▶ _PROBLEM TO SOLVE_
Reproduce nothing but the lines from the start of the material through the line that includes "cy.sample_clamp_indirect = 4.0", both ends included, and omit every picture.
### DATA SEGMENT
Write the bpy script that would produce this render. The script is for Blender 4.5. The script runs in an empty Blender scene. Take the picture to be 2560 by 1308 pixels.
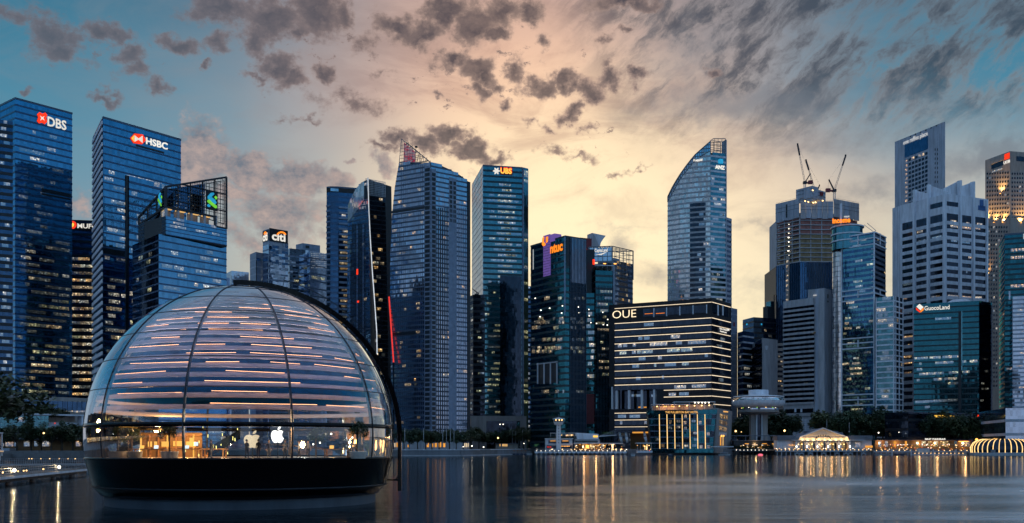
import bpy, bmesh, math, random
from mathutils import Vector, Matrix
random.seed(7)
R = math.radians
scene = bpy.context.scene
col = scene.collection

# ------------------------------------------------------------------ camera
# photograph: 2560 x 1308, focal length in pixels FPX, horizon row HY, eye height EYE
FPX, CX, HY, EYE = 2500.0, 1280.0, 1117.0, 5.6
cam_data = bpy.data.cameras.new('camera')
cam_data.sensor_width = 36.0
cam_data.lens = 36.0 * FPX / 2560.0
cam_data.shift_y = (HY - 654.0) / 2560.0
cam_data.clip_start = 0.5
cam_data.clip_end = 12000.0
cam = bpy.data.objects.new('camera', cam_data)
cam.location = (0, 0, EYE)
cam.rotation_euler = (R(90), 0, 0)
col.objects.link(cam)
scene.camera = cam

# ------------------------------------------------------------------ colour management
scene.view_settings.view_transform = 'Standard'
scene.view_settings.look = 'None'
scene.view_settings.gamma = 1.0
scene.view_settings.exposure = 0.0
scene.view_settings.use_curve_mapping = False
scene.render.engine = 'CYCLES'
cy = scene.cycles
cy.use_denoising = True
try:
    cy.denoiser = 'OPENIMAGEDENOISE'
    cy.denoising_input_passes = 'RGB_ALBEDO_NORMAL'
    cy.denoising_prefilter = 'ACCURATE'
except Exception:
    pass
cy.use_adaptive_sampling = True
cy.adaptive_threshold = 0.02
cy.adaptive_min_samples = 8
cy.max_bounces = 8
cy.diffuse_bounces = 2
cy.glossy_bounces = 4
cy.transmission_bounces = 4
cy.transparent_max_bounces = 12
cy.caustics_reflective = False
cy.caustics_refractive = False
cy.sample_clamp_indirect = 4.0

# ------------------------------------------------------------------ node helpers
class NT:
    def __init__(s, tree):
        s.t = tree
    def new(s, kind, **kw):
        n = s.t.nodes.new(kind)
        for k, v in kw.items():
            setattr(n, k, v)
        return n
    def put(s, sock, v):
        if v is None:
            return
        if hasattr(v, 'is_output'):
            s.t.links.new(v, sock)
        elif isinstance(v, (tuple, list)) and len(v) == 3 and sock.type == 'RGBA':
            sock.default_value = (*v, 1)
        else:
            sock.default_value = v
    def m(s, op, a, b=None, c=None, clamp=False):
        n = s.new('ShaderNodeMath', operation=op, use_clamp=clamp)
        for i, v in enumerate((a, b, c)):
            s.put(n.inputs[i], v)
        return n.outputs[0]
    def v(s, op, a, b=None, c=None):
        n = s.new('ShaderNodeVectorMath', operation=op)
        for i, x in enumerate((a, b, c)):
            s.put(n.inputs[i], x)
        return n.outputs['Value'] if op in ('LENGTH', 'DOT_PRODUCT', 'DISTANCE') else n.outputs['Vector']
    def scale(s, a, f):
        n = s.new('ShaderNodeVectorMath', operation='SCALE')
        s.put(n.inputs[0], a); s.put(n.inputs['Scale'], f)
        return n.outputs['Vector']
    def ss(s, x, lo, hi, a=0.0, b=1.0):
        n = s.new('ShaderNodeMapRange', interpolation_type='SMOOTHSTEP')
        for k, v in (('Value', x), ('From Min', lo), ('From Max', hi), ('To Min', a), ('To Max', b)):
            s.put(n.inputs[k], v)
        return n.outputs[0]
    def lin(s, x, lo, hi, a=0.0, b=1.0):
        n = s.new('ShaderNodeMapRange', interpolation_type='LINEAR')
        for k, v in (('Value', x), ('From Min', lo), ('From Max', hi), ('To Min', a), ('To Max', b)):
            s.put(n.inputs[k], v)
        return n.outputs[0]
    def mix(s, f, a, b, blend='MIX'):
        n = s.new('ShaderNodeMix', data_type='RGBA', blend_type=blend)
        s.put(n.inputs['Factor'], f); s.put(n.inputs['A'], None)
        s.put(n.inputs[6], a); s.put(n.inputs[7], b)
        return n.outputs[2]
    def noise(s, vec, scale, detail=3.0, rough=0.55, dist=0.0):
        n = s.new('ShaderNodeTexNoise')
        s.put(n.inputs['Vector'], vec); n.inputs['Scale'].default_value = scale
        n.inputs['Detail'].default_value = detail; n.inputs['Roughness'].default_value = rough
        n.inputs['Distortion'].default_value = dist
        return n.outputs['Fac']
    def ramp(s, x, stops, interp='LINEAR'):
        n = s.new('ShaderNodeValToRGB')
        cr = n.color_ramp; cr.interpolation = interp
        while len(cr.elements) < len(stops):
            cr.elements.new(0.5)
        for e, (p, c) in zip(cr.elements, stops):
            e.position = p; e.color = (*c, 1)
        s.put(n.inputs[0], x)
        return n.outputs[0]
    def xyz(s, vec):
        n = s.new('ShaderNodeSeparateXYZ'); s.put(n.inputs[0], vec)
        return n.outputs
    def comb(s, x, y, z):
        n = s.new('ShaderNodeCombineXYZ')
        for i, v in enumerate((x, y, z)):
            s.put(n.inputs[i], v)
        return n.outputs[0]

def px_dir(x, y):
    az = math.atan2(x - CX, FPX)
    el = math.atan2(HY - y, math.hypot(x - CX, FPX))
    return az, el
# ------------------------------------------------------------------ sky (world)
world = bpy.data.worlds.new('World')
scene.world = world
world.use_nodes = True
wt = world.node_tree
wt.nodes.clear()
W = NT(wt)
SUN_AZ, SUN_EL = R(2.0), R(3.0)          # the sun has sunk behind the towers, straight ahead
D = W.v('NORMALIZE', W.new('ShaderNodeTexCoord').outputs['Generated'])
dx, dy, dz = W.xyz(D)
az = W.m('ARCTAN2', dx, dy)
el = W.m('ARCSINE', dz)
elp = W.m('MAXIMUM', el, 0.0)
# large soft warping so that no band runs dead straight
wn = W.m('SUBTRACT', W.noise(D, 3.2, 4, 0.6), 0.5)
wn2 = W.m('SUBTRACT', W.noise(W.v('MULTIPLY', D, (1, 1, 3.0)), 6.0, 5, 0.6, 0.4), 0.5)
eld = W.m('ADD', elp, W.m('MULTIPLY', wn2, 0.035))
azw = W.m('ADD', W.m('SUBTRACT', az, SUN_AZ - 0.012), W.m('MULTIPLY', wn, 0.16))
aza = W.m('ABSOLUTE', azw)
# clear blue evening sky by elevation
blue = W.ramp(W.m('DIVIDE', eld, 1.57), [
    (0.00, (0.36, 0.37, 0.40)), (0.06, (0.33, 0.38, 0.43)), (0.11, (0.20, 0.32, 0.40)), (0.15, (0.105, 0.275, 0.39)),
    (0.20, (0.045, 0.225, 0.35)), (0.265, (0.014, 0.145, 0.25)), (0.40, (0.16, 0.27, 0.39)), (0.55, (0.27, 0.35, 0.46)), (1.0, (0.31, 0.38, 0.48))])
# sky away from the sunset is brightened and blued to light the facades
back = W.ss(W.m('ABSOLUTE', az), 0.45, 2.0)
blue = W.mix(back, blue, W.mix(1.0, blue, (1.15, 1.35, 1.65), 'MULTIPLY'))
# physical sky adds its own falloff
nis = W.new('ShaderNodeTexSky', sky_type='NISHITA')
nis.sun_disc = False
nis.sun_elevation = SUN_EL
nis.sun_rotation = SUN_AZ
nis.altitude = 0
nis.air_density = 1.2
nis.dust_density = 2.0
base = W.mix(1.0, W.mix(1.0, nis.outputs[0], (0.05, 0.05, 0.05), 'MULTIPLY'), blue, 'ADD')
base = W.mix(0.82, base, blue)
# sunset glow: narrow high up, wide near the horizon, wider on the right hand side
right = W.ss(azw, 0.0, 0.12)
lowd = W.ss(eld, 0.335, 0.20)
width = W.m('ADD', W.m('SUBTRACT', 0.222, W.m('MULTIPLY', right, 0.035)), W.m('MULTIPLY', right, W.m('MULTIPLY', lowd, 0.26)))
width = W.m('ADD', width, W.ss(elp, 0.14, 0.02, 0.0, 0.10))
q = W.m('DIVIDE', azw, width)
glow = W.m('EXPONENT', W.m('MULTIPLY', W.m('MULTIPLY', q, q), -1.0))
glow = W.m('MULTIPLY', glow, W.ss(eld, 0.95, 0.32))
gcol = W.ramp(eld, [
    (0.00, (0.92, 0.70, 0.42)), (0.08, (1.06, 0.90, 0.54)), (0.16, (1.14, 0.94, 0.60)), (0.22, (1.10, 0.85, 0.56)),
    (0.28, (1.08, 0.73, 0.48)), (0.34, (0.96, 0.58, 0.40)), (0.42, (0.72, 0.46, 0.36)), (0.9, (0.30, 0.26, 0.27))])
col_sky = W.mix(glow, base, gcol)
# low bright core behind the towers
ca, ce = px_dir(1420, 560)
cd = W.m('SQRT', W.m('ADD', W.m('POWER', W.m('DIVIDE', W.m('SUBTRACT', az, ca), 0.16), 2.0),
                     W.m('POWER', W.m('DIVIDE', W.m('SUBTRACT', el, ce), 0.12), 2.0)))
col_sky = W.mix(W.m('MULTIPLY', W.ss(cd, 1.7, 0.0), 0.85), col_sky, (1.14, 0.95, 0.60))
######
▶ _OUTPUT FOR THIS TASK_
Write the bpy script that would produce this render. The script is for Blender 4.5. The script runs in an empty Blender scene. Take the picture to be 2560 by 1308 pixels.
import bpy, bmesh, math, random
from mathutils import Vector, Matrix
random.seed(7)
R = math.radians
scene = bpy.context.scene
col = scene.collection

# ------------------------------------------------------------------ camera
# photograph: 2560 x 1308, focal length in pixels FPX, horizon row HY, eye height EYE
FPX, CX, HY, EYE = 2500.0, 1280.0, 1117.0, 5.6
cam_data = bpy.data.cameras.new('camera')
cam_data.sensor_width = 36.0
cam_data.lens = 36.0 * FPX / 2560.0
cam_data.shift_y = (HY - 654.0) / 2560.0
cam_data.clip_start = 0.5
cam_data.clip_end = 12000.0
cam = bpy.data.objects.new('camera', cam_data)
cam.location = (0, 0, EYE)
cam.rotation_euler = (R(90), 0, 0)
col.objects.link(cam)
scene.camera = cam

# ------------------------------------------------------------------ colour management
scene.view_settings.view_transform = 'Standard'
scene.view_settings.look = 'None'
scene.view_settings.gamma = 1.0
scene.view_settings.exposure = 0.0
scene.view_settings.use_curve_mapping = False
scene.render.engine = 'CYCLES'
cy = scene.cycles
cy.use_denoising = True
try:
    cy.denoiser = 'OPENIMAGEDENOISE'
    cy.denoising_input_passes = 'RGB_ALBEDO_NORMAL'
    cy.denoising_prefilter = 'ACCURATE'
except Exception:
    pass
cy.use_adaptive_sampling = True
cy.adaptive_threshold = 0.02
cy.adaptive_min_samples = 8
cy.max_bounces = 8
cy.diffuse_bounces = 2
cy.glossy_bounces = 4
cy.transmission_bounces = 4
cy.transparent_max_bounces = 12
cy.caustics_reflective = False
cy.caustics_refractive = False
cy.sample_clamp_indirect = 4.0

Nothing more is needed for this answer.